## Start

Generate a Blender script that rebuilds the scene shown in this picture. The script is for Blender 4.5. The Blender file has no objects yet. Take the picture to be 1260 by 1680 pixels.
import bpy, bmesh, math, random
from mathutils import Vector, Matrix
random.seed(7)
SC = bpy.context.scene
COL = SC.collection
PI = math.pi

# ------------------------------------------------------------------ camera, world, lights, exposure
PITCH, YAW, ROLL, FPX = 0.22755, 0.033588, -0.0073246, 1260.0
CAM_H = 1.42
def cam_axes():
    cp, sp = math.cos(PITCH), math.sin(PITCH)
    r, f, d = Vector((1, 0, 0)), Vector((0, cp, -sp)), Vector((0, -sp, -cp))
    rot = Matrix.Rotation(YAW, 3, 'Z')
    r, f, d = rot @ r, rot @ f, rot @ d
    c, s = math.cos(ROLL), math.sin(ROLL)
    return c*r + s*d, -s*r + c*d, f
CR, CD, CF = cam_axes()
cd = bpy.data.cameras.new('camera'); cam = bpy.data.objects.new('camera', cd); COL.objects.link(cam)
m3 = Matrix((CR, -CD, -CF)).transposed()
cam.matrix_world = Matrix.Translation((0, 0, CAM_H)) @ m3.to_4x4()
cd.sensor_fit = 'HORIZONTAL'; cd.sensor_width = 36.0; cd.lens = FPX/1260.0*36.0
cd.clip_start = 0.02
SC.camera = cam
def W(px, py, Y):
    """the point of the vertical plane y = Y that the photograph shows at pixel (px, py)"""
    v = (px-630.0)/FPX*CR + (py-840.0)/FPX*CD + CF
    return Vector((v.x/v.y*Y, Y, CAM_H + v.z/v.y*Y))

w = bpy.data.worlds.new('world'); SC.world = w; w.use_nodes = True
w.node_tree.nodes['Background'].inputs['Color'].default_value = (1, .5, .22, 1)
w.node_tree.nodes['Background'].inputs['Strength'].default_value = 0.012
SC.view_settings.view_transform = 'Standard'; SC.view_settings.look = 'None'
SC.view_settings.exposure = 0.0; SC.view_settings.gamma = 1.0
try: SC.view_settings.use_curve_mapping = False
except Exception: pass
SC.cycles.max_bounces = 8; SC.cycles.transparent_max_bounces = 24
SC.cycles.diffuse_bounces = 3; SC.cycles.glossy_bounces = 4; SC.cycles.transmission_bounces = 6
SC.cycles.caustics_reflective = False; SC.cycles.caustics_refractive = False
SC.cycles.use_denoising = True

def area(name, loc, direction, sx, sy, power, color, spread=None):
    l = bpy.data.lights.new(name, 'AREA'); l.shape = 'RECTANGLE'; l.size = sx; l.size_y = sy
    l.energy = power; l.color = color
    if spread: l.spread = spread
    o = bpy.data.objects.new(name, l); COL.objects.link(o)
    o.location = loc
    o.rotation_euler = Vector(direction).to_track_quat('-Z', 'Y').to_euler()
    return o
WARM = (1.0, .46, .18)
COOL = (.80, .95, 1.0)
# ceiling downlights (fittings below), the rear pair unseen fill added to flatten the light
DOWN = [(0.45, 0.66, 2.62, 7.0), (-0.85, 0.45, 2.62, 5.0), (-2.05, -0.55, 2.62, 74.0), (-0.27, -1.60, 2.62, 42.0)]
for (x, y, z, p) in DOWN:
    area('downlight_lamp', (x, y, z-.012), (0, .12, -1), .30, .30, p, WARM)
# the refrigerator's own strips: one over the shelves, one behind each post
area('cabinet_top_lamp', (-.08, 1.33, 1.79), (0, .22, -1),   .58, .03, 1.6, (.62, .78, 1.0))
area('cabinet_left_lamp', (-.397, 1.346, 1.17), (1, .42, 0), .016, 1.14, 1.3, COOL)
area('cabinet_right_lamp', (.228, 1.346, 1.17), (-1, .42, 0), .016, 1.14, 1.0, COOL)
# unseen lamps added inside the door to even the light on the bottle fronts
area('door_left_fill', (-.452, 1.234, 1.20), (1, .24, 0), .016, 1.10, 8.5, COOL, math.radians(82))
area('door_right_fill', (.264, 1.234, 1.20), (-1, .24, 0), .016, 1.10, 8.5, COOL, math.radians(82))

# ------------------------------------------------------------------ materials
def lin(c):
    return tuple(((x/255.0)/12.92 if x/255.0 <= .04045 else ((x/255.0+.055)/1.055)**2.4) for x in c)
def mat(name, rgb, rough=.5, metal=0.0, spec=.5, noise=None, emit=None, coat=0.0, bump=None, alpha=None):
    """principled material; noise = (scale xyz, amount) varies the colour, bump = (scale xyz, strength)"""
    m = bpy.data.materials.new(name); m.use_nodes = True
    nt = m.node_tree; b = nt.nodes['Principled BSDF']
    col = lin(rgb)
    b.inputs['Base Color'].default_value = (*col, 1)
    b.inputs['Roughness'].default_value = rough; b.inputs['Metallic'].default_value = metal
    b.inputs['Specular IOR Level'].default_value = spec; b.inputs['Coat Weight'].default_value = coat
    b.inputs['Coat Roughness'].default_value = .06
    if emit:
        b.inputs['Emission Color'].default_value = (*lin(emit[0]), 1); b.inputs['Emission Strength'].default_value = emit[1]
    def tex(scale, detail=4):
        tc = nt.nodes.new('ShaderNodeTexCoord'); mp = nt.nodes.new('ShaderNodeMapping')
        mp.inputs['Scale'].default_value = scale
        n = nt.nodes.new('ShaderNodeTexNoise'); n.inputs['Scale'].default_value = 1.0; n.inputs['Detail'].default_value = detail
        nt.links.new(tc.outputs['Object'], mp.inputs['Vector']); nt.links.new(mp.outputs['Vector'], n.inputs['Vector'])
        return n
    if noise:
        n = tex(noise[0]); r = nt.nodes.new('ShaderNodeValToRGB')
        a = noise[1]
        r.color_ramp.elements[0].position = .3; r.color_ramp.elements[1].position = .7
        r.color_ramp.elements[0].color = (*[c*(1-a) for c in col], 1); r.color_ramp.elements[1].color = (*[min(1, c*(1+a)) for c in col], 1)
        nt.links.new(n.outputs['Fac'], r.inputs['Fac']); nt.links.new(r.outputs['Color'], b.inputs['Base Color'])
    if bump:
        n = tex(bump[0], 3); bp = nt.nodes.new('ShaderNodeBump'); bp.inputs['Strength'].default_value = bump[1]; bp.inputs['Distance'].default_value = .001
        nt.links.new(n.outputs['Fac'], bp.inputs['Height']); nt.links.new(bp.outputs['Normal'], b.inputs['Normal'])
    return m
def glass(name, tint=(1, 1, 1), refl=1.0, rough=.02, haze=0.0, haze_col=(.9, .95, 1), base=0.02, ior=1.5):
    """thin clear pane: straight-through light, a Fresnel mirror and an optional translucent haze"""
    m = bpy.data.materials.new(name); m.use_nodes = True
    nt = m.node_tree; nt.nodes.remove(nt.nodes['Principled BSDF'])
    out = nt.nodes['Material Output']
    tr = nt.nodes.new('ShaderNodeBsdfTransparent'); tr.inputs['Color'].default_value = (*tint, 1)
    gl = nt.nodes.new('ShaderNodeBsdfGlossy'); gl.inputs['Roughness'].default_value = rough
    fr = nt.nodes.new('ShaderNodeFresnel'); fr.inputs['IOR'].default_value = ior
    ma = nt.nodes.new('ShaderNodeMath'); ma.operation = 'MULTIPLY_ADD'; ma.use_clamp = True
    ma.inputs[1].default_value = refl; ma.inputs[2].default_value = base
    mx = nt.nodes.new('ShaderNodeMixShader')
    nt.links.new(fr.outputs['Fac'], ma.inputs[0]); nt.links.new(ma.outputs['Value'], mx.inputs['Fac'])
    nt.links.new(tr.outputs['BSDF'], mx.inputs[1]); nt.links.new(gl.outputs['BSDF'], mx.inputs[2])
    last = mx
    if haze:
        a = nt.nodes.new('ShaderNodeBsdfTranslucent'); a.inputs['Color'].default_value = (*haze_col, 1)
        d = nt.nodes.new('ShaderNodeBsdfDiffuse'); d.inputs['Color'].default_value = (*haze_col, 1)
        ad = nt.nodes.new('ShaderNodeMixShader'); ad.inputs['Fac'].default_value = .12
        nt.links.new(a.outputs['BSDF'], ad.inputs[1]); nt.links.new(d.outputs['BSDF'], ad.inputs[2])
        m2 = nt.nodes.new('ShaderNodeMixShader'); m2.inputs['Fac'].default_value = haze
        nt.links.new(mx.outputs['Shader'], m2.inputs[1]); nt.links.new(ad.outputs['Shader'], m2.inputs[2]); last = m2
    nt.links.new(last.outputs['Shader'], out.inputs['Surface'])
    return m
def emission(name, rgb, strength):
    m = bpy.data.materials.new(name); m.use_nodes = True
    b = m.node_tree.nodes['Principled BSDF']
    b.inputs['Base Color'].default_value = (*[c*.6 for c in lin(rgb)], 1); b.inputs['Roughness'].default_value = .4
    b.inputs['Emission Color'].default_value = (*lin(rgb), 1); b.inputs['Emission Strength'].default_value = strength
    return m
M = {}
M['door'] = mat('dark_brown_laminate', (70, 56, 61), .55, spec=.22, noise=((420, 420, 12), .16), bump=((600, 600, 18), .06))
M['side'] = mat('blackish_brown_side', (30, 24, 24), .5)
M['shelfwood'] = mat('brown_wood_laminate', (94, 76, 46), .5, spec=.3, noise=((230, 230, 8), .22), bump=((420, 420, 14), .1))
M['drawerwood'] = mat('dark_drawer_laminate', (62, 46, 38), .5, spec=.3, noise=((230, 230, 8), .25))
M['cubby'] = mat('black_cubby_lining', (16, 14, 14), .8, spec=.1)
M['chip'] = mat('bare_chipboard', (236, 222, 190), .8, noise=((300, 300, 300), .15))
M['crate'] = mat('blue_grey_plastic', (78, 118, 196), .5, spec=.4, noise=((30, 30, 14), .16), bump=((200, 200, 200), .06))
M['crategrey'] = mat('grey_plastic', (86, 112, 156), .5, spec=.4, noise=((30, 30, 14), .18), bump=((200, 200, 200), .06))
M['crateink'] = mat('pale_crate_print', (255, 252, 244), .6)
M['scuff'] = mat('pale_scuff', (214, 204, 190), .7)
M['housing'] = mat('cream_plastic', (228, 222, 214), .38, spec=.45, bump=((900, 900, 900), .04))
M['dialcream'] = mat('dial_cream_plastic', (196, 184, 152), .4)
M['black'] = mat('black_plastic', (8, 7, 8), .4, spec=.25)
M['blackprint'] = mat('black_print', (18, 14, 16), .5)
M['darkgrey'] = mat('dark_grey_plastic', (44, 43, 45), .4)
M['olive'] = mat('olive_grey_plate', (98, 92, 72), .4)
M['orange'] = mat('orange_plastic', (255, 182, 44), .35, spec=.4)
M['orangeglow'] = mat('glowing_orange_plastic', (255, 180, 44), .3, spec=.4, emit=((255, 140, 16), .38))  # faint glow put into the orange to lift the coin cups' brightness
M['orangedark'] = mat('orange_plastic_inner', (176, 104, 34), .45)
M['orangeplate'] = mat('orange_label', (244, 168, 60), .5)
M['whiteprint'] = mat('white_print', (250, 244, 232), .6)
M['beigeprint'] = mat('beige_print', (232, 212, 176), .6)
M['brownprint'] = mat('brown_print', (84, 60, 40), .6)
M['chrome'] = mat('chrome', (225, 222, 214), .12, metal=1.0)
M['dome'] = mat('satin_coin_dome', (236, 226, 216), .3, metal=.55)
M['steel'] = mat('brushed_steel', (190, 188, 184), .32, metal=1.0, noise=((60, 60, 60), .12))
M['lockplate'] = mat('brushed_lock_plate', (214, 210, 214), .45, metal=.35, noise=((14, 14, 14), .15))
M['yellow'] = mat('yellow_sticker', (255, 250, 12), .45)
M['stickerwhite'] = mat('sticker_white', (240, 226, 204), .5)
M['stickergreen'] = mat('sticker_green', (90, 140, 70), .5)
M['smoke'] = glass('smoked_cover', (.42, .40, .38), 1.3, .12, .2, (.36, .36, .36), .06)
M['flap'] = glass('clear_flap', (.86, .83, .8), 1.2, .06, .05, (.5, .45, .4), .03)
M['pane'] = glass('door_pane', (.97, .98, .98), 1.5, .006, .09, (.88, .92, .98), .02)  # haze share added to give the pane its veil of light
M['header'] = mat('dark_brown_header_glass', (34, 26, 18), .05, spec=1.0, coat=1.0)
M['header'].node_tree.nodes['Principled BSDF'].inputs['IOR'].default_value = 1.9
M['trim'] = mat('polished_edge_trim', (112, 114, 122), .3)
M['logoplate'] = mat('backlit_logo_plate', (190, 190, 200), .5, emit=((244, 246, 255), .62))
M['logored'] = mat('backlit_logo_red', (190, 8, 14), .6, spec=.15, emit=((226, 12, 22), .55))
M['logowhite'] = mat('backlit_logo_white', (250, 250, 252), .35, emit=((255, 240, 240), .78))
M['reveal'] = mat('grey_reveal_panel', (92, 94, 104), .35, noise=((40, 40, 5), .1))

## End

Give the lines again, exactly as they stand, from the beginning of the data through the line with "return Vector((v.x/v.y*Y, Y, CAM_H".

◆ Response to this task ◆
Generate a Blender script that rebuilds the scene shown in this picture. The script is for Blender 4.5. The Blender file has no objects yet. Take the picture to be 1260 by 1680 pixels.
import bpy, bmesh, math, random
from mathutils import Vector, Matrix
random.seed(7)
SC = bpy.context.scene
COL = SC.collection
PI = math.pi

# ------------------------------------------------------------------ camera, world, lights, exposure
PITCH, YAW, ROLL, FPX = 0.22755, 0.033588, -0.0073246, 1260.0
CAM_H = 1.42
def cam_axes():
    cp, sp = math.cos(PITCH), math.sin(PITCH)
    r, f, d = Vector((1, 0, 0)), Vector((0, cp, -sp)), Vector((0, -sp, -cp))
    rot = Matrix.Rotation(YAW, 3, 'Z')
    r, f, d = rot @ r, rot @ f, rot @ d
    c, s = math.cos(ROLL), math.sin(ROLL)
    return c*r + s*d, -s*r + c*d, f
CR, CD, CF = cam_axes()
cd = bpy.data.cameras.new('camera'); cam = bpy.data.objects.new('camera', cd); COL.objects.link(cam)
m3 = Matrix((CR, -CD, -CF)).transposed()
cam.matrix_world = Matrix.Translation((0, 0, CAM_H)) @ m3.to_4x4()
cd.sensor_fit = 'HORIZONTAL'; cd.sensor_width = 36.0; cd.lens = FPX/1260.0*36.0
cd.clip_start = 0.02
SC.camera = cam
def W(px, py, Y):
    """the point of the vertical plane y = Y that the photograph shows at pixel (px, py)"""
    v = (px-630.0)/FPX*CR + (py-840.0)/FPX*CD + CF
    return Vector((v.x/v.y*Y, Y, CAM_H + v.z/v.y*Y))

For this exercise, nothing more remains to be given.